### Data extract
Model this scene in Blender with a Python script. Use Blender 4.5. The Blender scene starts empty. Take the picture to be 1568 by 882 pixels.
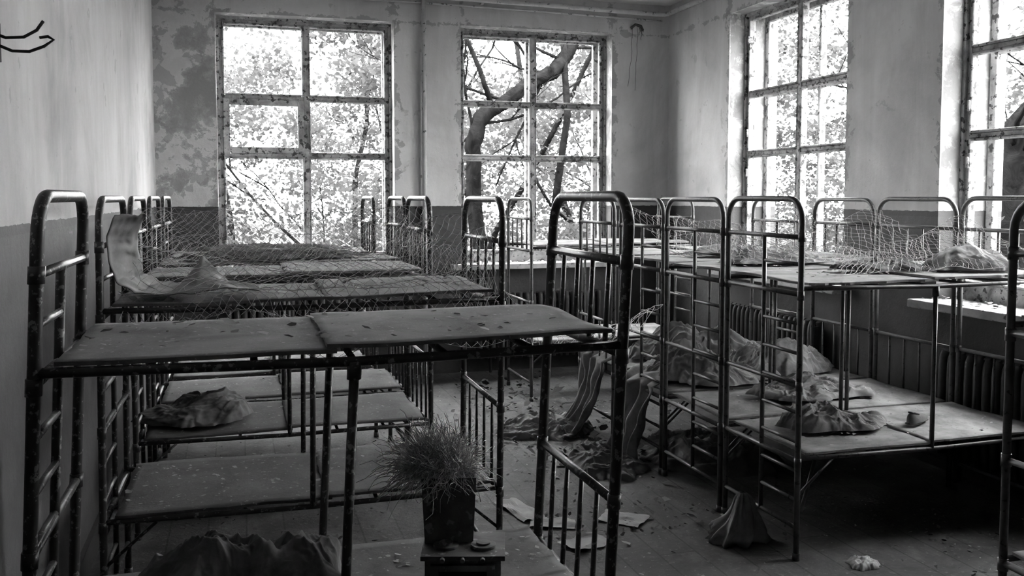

...

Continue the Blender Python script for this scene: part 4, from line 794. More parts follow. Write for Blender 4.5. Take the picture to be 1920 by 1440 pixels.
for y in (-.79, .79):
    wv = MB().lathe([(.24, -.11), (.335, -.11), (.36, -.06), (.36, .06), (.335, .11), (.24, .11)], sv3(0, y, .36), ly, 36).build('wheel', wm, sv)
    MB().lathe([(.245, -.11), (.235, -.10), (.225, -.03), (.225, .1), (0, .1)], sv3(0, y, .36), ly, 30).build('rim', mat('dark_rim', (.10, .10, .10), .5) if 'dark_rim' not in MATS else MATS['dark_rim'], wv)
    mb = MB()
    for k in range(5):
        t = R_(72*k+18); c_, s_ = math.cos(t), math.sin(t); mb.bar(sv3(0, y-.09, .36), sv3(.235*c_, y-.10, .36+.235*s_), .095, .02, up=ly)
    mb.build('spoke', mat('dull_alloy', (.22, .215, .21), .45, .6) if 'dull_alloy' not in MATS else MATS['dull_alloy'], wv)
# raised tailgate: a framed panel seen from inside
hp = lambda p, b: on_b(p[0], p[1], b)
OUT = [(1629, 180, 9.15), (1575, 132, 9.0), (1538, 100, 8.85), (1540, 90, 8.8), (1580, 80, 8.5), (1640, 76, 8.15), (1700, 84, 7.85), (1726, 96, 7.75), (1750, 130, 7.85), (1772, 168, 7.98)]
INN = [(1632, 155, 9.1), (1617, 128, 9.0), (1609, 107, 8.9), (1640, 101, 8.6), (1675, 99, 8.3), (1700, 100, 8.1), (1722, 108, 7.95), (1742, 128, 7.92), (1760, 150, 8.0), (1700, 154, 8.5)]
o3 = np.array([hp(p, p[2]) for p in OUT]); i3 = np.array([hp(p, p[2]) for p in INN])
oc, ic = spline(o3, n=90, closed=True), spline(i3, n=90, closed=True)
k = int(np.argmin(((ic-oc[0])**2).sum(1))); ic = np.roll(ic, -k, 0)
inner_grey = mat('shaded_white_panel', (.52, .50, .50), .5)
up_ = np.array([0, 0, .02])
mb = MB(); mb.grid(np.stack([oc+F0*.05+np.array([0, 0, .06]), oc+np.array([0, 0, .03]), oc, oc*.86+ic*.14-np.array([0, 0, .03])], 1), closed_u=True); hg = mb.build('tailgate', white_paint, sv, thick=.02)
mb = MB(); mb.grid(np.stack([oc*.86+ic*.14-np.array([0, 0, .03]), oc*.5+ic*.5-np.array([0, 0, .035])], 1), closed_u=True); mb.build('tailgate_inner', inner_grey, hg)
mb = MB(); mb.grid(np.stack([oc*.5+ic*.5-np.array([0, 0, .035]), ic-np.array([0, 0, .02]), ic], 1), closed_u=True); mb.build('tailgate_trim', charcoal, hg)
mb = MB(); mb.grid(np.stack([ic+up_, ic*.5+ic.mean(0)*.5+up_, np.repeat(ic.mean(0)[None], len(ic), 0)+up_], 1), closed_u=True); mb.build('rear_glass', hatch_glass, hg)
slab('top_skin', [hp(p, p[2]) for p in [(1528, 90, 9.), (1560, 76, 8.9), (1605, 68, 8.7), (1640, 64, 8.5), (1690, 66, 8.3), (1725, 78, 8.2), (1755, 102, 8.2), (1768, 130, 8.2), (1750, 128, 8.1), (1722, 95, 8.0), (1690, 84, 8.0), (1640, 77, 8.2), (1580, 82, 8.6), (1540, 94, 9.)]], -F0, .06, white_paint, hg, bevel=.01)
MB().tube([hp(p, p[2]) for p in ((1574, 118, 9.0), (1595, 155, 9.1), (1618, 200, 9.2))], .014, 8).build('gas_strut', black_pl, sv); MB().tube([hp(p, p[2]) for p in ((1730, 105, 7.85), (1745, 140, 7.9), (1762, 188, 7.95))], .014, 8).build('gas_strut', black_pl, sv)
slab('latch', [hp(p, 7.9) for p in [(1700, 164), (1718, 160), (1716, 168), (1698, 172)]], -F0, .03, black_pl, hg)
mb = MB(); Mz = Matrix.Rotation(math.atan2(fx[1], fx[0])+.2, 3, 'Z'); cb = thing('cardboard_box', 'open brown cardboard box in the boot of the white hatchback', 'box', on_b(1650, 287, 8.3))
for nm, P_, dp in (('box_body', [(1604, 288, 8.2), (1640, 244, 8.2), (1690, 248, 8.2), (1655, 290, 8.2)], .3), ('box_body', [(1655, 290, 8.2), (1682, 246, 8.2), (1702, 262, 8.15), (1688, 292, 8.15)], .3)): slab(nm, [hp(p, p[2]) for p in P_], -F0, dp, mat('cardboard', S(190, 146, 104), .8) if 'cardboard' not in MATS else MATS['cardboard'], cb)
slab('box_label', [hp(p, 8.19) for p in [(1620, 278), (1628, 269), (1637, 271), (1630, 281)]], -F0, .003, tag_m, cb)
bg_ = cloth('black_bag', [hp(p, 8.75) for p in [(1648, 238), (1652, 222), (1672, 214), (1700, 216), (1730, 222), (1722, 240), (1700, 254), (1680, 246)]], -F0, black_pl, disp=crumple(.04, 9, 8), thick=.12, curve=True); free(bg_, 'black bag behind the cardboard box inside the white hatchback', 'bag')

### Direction
Pull out each line holding the string "from".

### Reply
Continue the Blender Python script for this scene: part 4, from line 794. More parts follow. Write for Blender 4.5. Take the picture to be 1920 by 1440 pixels.
# raised tailgate: a framed panel seen from inside